To be done →
Which lines run from the first one up to and including the one with "L(obj('sash_lock', bm, 'vinyl', wn))"? Print exactly those.

####

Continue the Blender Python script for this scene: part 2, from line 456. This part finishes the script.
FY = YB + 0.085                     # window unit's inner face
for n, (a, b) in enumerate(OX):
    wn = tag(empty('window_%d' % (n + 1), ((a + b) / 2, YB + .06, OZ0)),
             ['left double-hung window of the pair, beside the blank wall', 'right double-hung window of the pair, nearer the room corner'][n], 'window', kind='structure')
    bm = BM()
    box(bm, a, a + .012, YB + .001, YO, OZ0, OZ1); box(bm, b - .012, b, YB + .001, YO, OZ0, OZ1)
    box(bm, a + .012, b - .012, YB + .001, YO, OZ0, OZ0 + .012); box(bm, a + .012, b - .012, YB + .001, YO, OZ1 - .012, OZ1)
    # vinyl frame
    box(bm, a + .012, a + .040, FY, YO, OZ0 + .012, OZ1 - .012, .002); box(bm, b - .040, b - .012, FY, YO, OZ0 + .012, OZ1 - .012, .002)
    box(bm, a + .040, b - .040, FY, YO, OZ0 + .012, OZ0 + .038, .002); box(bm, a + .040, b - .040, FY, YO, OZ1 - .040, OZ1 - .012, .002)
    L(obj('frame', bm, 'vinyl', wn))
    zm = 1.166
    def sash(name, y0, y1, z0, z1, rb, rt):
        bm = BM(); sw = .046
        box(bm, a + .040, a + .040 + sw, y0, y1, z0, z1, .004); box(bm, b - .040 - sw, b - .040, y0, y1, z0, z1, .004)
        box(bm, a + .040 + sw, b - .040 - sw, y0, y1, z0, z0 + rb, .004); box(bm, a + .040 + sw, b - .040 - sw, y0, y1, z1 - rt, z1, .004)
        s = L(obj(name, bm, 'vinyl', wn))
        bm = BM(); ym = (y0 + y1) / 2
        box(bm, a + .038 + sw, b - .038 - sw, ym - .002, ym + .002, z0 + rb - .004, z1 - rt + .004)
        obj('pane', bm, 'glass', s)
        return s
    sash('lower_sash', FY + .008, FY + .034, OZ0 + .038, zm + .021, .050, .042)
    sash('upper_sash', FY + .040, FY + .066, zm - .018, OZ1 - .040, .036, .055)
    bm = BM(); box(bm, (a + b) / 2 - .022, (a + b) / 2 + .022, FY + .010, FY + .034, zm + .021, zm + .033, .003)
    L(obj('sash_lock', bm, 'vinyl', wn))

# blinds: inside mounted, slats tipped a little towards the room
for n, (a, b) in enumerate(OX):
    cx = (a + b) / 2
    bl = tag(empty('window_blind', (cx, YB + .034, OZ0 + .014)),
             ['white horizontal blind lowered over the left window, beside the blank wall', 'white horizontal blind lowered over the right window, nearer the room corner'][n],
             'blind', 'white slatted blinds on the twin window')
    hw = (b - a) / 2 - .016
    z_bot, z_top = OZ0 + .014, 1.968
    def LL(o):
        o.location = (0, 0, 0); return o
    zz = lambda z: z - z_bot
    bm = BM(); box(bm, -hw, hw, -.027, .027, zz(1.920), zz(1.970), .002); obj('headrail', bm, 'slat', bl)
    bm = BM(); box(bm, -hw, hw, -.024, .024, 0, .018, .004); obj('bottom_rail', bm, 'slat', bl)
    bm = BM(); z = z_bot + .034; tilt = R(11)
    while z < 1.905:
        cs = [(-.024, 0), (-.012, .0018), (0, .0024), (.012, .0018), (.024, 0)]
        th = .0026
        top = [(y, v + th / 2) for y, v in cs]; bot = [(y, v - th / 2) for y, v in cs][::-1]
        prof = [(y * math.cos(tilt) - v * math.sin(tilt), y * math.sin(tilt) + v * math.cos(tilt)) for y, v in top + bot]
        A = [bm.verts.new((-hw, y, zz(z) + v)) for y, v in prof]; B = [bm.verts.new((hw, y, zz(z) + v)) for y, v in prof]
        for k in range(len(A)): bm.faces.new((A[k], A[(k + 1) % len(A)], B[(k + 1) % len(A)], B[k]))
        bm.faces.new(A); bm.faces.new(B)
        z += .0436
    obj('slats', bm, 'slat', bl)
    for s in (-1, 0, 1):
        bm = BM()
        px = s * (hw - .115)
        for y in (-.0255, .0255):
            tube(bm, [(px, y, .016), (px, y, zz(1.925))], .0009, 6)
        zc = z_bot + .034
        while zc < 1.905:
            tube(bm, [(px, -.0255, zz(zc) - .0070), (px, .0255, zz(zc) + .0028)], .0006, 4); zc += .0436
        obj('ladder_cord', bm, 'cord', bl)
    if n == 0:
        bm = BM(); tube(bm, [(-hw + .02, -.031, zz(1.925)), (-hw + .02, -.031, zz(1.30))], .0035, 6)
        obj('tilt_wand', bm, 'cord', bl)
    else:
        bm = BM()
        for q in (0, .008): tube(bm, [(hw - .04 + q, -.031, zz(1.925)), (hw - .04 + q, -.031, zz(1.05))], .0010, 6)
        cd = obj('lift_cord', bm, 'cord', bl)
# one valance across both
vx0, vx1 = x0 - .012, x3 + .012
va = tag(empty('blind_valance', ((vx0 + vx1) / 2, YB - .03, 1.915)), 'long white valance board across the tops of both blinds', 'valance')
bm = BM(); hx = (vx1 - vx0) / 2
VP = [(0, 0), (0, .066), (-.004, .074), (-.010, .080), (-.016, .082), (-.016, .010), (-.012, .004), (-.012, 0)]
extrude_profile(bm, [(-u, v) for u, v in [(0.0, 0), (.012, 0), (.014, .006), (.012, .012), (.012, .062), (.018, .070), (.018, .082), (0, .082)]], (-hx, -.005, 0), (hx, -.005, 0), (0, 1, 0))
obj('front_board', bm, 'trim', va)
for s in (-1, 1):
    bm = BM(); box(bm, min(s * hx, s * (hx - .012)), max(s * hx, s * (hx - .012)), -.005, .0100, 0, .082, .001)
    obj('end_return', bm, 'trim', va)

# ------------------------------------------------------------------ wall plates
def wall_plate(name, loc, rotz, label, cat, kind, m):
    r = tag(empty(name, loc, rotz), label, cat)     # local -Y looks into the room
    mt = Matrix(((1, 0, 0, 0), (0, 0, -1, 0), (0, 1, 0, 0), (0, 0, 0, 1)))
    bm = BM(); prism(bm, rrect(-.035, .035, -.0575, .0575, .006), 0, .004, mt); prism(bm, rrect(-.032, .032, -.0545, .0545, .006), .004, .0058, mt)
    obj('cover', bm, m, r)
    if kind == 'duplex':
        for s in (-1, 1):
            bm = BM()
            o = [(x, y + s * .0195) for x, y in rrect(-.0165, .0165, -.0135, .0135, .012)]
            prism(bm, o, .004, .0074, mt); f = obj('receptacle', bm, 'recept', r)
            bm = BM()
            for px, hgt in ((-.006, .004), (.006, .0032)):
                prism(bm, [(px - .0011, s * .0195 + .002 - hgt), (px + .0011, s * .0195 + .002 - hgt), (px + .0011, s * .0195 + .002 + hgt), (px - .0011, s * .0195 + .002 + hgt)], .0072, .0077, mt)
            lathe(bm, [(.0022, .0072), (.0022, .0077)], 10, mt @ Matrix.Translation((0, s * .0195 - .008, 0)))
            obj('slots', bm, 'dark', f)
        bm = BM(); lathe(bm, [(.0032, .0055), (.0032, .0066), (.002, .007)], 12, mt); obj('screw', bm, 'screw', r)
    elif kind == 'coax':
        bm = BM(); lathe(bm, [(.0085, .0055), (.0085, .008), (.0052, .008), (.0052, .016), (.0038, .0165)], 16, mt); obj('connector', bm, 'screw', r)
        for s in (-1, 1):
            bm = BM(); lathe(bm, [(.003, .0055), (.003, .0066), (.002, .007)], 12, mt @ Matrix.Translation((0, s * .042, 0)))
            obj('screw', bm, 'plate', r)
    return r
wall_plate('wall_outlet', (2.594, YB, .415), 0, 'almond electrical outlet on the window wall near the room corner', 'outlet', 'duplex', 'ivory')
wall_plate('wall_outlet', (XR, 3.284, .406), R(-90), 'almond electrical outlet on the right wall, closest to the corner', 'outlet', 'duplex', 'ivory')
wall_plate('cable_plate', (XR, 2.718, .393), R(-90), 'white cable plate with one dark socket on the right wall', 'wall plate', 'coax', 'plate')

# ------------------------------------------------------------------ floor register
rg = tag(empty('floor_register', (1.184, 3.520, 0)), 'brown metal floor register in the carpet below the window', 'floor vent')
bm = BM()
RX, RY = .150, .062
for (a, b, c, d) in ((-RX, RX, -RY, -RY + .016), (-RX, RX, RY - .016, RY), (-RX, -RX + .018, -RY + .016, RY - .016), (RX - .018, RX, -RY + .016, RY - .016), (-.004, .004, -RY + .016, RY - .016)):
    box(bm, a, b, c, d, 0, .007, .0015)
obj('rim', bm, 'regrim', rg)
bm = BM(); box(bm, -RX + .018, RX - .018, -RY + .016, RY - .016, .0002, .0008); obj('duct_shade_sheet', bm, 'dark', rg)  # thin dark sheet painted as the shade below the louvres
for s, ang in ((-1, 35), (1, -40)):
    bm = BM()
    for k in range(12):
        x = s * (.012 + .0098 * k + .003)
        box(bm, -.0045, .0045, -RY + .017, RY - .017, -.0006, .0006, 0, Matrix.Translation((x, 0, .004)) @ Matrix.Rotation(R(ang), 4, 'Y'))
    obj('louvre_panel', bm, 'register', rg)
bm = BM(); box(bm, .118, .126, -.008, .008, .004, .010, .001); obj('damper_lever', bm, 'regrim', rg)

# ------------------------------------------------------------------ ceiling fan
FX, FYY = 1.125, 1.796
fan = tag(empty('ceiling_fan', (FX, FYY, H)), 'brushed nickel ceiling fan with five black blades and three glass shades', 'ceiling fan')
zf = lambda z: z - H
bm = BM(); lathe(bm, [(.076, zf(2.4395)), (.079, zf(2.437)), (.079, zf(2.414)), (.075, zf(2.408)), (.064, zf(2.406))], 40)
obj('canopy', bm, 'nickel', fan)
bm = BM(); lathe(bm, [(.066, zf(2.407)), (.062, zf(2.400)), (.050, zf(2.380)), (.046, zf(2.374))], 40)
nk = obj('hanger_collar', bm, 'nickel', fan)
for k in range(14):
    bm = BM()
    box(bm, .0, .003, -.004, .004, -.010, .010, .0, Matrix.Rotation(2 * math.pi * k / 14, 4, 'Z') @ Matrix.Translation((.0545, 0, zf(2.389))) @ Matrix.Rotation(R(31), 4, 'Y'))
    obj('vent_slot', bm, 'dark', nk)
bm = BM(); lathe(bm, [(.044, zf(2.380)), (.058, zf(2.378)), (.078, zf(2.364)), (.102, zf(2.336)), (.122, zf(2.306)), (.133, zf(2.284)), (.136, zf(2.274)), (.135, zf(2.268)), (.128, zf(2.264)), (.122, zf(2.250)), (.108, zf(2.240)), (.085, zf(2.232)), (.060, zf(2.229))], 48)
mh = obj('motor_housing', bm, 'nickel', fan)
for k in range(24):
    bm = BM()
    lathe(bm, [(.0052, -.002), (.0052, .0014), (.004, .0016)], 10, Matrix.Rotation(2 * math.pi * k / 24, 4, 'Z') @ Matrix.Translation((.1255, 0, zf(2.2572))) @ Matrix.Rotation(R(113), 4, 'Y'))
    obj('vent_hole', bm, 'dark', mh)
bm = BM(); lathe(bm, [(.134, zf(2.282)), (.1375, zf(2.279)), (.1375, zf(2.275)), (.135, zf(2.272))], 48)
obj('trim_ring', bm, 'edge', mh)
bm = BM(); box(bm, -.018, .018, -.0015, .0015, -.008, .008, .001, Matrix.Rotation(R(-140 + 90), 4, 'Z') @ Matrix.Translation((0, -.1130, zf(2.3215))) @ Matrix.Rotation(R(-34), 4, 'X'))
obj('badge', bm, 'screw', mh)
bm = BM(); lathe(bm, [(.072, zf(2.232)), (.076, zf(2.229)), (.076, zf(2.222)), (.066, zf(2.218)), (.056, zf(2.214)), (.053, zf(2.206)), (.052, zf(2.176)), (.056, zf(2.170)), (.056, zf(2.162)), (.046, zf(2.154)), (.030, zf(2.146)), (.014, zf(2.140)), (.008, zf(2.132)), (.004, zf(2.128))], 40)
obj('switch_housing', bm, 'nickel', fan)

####

In response →
Continue the Blender Python script for this scene: part 2, from line 456. This part finishes the script.
FY = YB + 0.085                     # window unit's inner face
for n, (a, b) in enumerate(OX):
    wn = tag(empty('window_%d' % (n + 1), ((a + b) / 2, YB + .06, OZ0)),
             ['left double-hung window of the pair, beside the blank wall', 'right double-hung window of the pair, nearer the room corner'][n], 'window', kind='structure')
    bm = BM()
    box(bm, a, a + .012, YB + .001, YO, OZ0, OZ1); box(bm, b - .012, b, YB + .001, YO, OZ0, OZ1)
    box(bm, a + .012, b - .012, YB + .001, YO, OZ0, OZ0 + .012); box(bm, a + .012, b - .012, YB + .001, YO, OZ1 - .012, OZ1)
    # vinyl frame
    box(bm, a + .012, a + .040, FY, YO, OZ0 + .012, OZ1 - .012, .002); box(bm, b - .040, b - .012, FY, YO, OZ0 + .012, OZ1 - .012, .002)
    box(bm, a + .040, b - .040, FY, YO, OZ0 + .012, OZ0 + .038, .002); box(bm, a + .040, b - .040, FY, YO, OZ1 - .040, OZ1 - .012, .002)
    L(obj('frame', bm, 'vinyl', wn))
    zm = 1.166
    def sash(name, y0, y1, z0, z1, rb, rt):
        bm = BM(); sw = .046
        box(bm, a + .040, a + .040 + sw, y0, y1, z0, z1, .004); box(bm, b - .040 - sw, b - .040, y0, y1, z0, z1, .004)
        box(bm, a + .040 + sw, b - .040 - sw, y0, y1, z0, z0 + rb, .004); box(bm, a + .040 + sw, b - .040 - sw, y0, y1, z1 - rt, z1, .004)
        s = L(obj(name, bm, 'vinyl', wn))
        bm = BM(); ym = (y0 + y1) / 2
        box(bm, a + .038 + sw, b - .038 - sw, ym - .002, ym + .002, z0 + rb - .004, z1 - rt + .004)
        obj('pane', bm, 'glass', s)
        return s
    sash('lower_sash', FY + .008, FY + .034, OZ0 + .038, zm + .021, .050, .042)
    sash('upper_sash', FY + .040, FY + .066, zm - .018, OZ1 - .040, .036, .055)
    bm = BM(); box(bm, (a + b) / 2 - .022, (a + b) / 2 + .022, FY + .010, FY + .034, zm + .021, zm + .033, .003)
    L(obj('sash_lock', bm, 'vinyl', wn))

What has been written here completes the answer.